Thursday, July 3, 2008

The Dragon Never Sleeps

The Dragon Never Sleeps - Glen Cook

Canon space has been ruled for thousands of years, overseen by immortal Guardships, ready to dispense justice and restore order with extreme prejudice. But the years have taken their toll, and for the crews, constantly undergoing a rebirth cycle to rival any karmic wheel, and the nascent AIs, things are not what they once were. Whole ships have gone silent, prowling about the uncharted rim, seeking the mysteries of the web, and worse, some have gone insane. Some are no more than ghost crewed flying dutchmen, while others have turned into dictatorial fiefdoms, and even the other ships fear their presence. Canon space has changed as well, what was once a human empire is a decaying husk, aliens, clones, and artificial constructs battle with rebel agitators and trade families to carve out their own pound of flesh.

Only one race challenged the Guardships for supremacy, and they have entered into the realm of myths and legends. The Ku recreated themselves into perfect soldiers and tacticians, adapting their race for one thing, the war, and even they were wiped out, except for one. After a hundred generations of rebellions rising and falling, the Ku's last and greatest general has resurfaced, and the time for vengeance has arrived.

But there are other things out there, things more horrible and strange than even the insane AIs of the Guardships.
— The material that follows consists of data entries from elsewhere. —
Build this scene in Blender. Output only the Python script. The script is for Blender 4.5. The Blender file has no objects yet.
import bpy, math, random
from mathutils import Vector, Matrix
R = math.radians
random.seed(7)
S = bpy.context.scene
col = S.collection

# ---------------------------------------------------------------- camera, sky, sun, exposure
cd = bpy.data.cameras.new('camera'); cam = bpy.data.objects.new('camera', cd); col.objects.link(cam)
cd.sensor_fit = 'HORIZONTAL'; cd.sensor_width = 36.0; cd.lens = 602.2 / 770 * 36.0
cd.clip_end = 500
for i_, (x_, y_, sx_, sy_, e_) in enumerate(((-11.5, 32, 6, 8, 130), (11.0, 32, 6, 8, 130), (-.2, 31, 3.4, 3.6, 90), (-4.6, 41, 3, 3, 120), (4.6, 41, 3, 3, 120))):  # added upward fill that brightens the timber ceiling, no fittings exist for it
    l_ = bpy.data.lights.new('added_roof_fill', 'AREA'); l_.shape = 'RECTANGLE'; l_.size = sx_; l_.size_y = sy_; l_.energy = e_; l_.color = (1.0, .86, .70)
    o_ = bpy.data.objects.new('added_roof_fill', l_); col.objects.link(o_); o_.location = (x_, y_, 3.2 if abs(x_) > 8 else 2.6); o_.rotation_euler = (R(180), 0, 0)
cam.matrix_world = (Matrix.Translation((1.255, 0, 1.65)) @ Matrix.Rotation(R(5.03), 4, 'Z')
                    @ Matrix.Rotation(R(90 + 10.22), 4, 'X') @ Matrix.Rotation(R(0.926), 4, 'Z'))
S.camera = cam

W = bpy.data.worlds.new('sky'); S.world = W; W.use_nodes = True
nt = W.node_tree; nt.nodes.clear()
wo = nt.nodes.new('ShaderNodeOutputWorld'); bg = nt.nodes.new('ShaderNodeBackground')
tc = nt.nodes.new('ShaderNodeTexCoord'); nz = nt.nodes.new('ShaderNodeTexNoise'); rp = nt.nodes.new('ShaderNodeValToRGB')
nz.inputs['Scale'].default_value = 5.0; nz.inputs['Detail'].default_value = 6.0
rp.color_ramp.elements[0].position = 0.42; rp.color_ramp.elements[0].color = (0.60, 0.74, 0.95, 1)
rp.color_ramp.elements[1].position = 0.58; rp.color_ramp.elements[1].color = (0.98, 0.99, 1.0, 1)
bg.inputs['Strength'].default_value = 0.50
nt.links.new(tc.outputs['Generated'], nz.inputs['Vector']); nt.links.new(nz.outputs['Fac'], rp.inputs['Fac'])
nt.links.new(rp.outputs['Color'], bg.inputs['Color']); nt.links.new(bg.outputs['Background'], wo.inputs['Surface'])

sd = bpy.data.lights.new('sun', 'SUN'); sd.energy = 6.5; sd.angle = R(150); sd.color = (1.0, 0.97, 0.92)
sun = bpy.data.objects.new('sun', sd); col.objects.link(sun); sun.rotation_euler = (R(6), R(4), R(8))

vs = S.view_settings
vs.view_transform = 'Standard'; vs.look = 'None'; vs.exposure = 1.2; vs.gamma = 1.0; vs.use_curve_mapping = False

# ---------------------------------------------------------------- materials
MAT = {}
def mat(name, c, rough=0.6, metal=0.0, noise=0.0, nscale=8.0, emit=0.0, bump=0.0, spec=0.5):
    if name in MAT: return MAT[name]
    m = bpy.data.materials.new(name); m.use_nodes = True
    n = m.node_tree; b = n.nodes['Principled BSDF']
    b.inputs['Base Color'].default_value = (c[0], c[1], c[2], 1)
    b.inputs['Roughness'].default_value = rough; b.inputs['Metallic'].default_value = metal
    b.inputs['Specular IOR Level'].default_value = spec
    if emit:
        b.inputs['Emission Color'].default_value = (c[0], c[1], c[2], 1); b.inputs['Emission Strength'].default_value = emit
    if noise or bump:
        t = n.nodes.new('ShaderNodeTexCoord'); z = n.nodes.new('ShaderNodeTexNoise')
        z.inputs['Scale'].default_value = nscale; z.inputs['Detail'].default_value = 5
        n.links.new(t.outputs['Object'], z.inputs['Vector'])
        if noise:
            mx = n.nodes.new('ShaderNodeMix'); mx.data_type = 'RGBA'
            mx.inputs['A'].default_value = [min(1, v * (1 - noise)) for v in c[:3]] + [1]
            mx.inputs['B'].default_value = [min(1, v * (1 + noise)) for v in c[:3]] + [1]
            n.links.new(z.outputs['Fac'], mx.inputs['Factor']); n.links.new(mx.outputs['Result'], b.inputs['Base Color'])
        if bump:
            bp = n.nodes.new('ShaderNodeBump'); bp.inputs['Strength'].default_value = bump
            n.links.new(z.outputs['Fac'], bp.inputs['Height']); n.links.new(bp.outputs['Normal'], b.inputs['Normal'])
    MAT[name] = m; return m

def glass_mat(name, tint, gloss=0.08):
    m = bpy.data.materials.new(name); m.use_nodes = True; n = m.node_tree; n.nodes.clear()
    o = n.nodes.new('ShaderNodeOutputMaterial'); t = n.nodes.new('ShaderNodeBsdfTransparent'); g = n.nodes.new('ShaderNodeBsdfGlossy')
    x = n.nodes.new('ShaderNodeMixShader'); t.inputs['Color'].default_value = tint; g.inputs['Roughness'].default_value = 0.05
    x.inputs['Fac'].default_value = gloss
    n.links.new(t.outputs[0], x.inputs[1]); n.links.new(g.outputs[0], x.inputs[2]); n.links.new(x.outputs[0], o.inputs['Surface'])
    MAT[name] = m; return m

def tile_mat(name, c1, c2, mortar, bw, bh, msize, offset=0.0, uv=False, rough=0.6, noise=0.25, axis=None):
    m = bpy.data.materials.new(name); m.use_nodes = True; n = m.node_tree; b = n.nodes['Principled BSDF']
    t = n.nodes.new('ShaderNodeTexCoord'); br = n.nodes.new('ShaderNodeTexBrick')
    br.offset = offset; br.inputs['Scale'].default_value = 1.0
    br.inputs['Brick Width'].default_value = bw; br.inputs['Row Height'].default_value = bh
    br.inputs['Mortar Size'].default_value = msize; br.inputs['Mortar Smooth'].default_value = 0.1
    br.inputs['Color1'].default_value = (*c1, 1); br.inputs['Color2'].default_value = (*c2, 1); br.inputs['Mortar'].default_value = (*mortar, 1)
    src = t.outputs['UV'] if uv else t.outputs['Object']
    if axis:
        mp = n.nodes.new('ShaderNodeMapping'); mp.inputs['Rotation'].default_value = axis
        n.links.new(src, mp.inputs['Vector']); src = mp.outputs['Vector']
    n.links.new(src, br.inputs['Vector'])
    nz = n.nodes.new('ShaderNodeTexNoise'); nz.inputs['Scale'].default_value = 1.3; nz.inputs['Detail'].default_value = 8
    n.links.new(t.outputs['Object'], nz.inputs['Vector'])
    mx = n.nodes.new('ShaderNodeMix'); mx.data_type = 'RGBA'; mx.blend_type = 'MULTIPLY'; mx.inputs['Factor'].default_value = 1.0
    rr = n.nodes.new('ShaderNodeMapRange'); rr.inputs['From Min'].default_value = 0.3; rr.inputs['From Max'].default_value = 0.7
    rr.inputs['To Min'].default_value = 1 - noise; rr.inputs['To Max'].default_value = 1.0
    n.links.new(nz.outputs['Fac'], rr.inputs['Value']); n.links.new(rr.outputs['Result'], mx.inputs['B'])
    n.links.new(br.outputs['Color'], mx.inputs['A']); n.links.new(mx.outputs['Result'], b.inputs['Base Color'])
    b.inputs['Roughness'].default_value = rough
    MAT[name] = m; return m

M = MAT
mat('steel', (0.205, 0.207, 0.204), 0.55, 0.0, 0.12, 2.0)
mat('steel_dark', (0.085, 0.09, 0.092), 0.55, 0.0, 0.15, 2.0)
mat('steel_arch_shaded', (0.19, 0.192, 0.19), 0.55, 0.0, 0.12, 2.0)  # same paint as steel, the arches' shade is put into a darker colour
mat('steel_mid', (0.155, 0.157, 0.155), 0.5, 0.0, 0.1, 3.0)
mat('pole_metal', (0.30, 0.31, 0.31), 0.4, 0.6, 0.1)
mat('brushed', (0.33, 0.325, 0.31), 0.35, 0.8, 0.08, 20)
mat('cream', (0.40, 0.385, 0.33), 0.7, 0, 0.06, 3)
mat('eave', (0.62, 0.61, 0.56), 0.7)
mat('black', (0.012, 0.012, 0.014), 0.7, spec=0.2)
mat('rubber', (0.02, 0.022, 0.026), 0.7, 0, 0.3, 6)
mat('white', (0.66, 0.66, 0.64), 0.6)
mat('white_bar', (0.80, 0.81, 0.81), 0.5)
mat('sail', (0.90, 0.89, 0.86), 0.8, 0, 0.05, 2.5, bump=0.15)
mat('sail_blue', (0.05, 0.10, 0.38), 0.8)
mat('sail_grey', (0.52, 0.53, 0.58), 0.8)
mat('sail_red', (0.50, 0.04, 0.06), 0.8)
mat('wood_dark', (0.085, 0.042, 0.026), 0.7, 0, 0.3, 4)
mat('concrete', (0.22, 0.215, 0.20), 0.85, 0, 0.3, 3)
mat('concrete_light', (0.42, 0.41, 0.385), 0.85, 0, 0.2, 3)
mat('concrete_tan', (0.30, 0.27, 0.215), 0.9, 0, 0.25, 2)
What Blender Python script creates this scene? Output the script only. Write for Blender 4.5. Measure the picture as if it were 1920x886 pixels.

Aliens from beyond the Rim, and they look with hungry eyes on the bloated jewel of order known as Canon Space.

Let me first say, I am a fan of Glen Cook, from his Black Company to Garrett PI books, I've devoured them. And this one is no different, I would compare it to his Dread Empire books, with intricate plots and powerful, sometimes mysterious and unexplained forces pushing schemes within schemes. That said, I've only given the bare outlines of the plot above, but believe me, I couldn't explain it all without reams of pages, not to mention spoilers galore, best is to simply read the book.

As for the book itself, some of the description is a bit sparse, but Cook is able to do quite a bit with a few words, creating the atmosphere of a scene so palpable that you can feel the bulkheads. This is Space Opera at it's best, while still being somewhat believable. There aren't any immortal heroes(resurrected, yes, immortal, no) that right the wrongs of the universe, like the Black Company books, the Guardships have definitely drifted into the gray area of morality. With believable, if somewhat insane, characters, and a twisting plot, this is one of the few books that I can say that I didn't have a clue what would happen even as I turned the page. When I was finished there was that "oh wow" feeling that one gets after reading mindblowing literature, but also a hunger, that there could have been more, especially in the last few pages. But still, this one gets my full recommendation.